The unprecedented cross-border strikes threatened to imperil ties between Tehran and Islamabad — the two have long regarded each other with suspicion over militant attacks — and also raised the threat of violence spreading across the Middle East, already unsettled by Israel’s war with Hamas in Gaza.

In Iran, the state-run IRNA news agency reported on Pakistan's efforts to reduce the tensions and said Iranian Foreign Minister Hossein Amirabdollahian spoke to his Pakistani counterpart, Jalil Abbas Jilani.

The two sides want to cooperate moving forward and return each other's ambassadors to Tehran and Islamabad, IRNA said. The diplomatic envoys were pulled home amid the escalation.

Pakistan's military went on high alert on Tuesday, after Iranian airstrikes targeted an alleged hideout of Jaish al-Adl, the Sunni separatist group behind multiple attacks inside Iran.

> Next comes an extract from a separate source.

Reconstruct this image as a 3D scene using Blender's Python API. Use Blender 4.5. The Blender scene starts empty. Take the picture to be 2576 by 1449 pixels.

Pakistan's retaliatory strikes Thursday targeted alleged hideouts in Iran of Pakistani separatist groups called the Baluch Liberation Army and the Baluchistan Liberation Front. Iran said the airstrikes killed three women, four children and two men near the town of Saravan along the Pakistani border.

The dramatic and sudden Pakistan-Iran escalation also came on the heels of Iranian airstrikes late Monday in Iraq and Syria. Those airstrikes were in response to a suicide bombing in Iran by militants from the Islamic State group in early January that killed over 90 people.

Though Iran and nuclear-armed Pakistan have long regarded each other with suspicion over militant attacks, they had not launched such strikes in the past.

Pakistan’s Baluchistan province, as well as Iran’s neighboring Sistan and Baluchestan province, have faced a low-level insurgency by Baluch nationalists for more than two decades. Separatists in southwestern Pakistan often launch attacks against Pakistani security forces and Chinese interests in the country, frequently sneaking across the border to hide in Iran.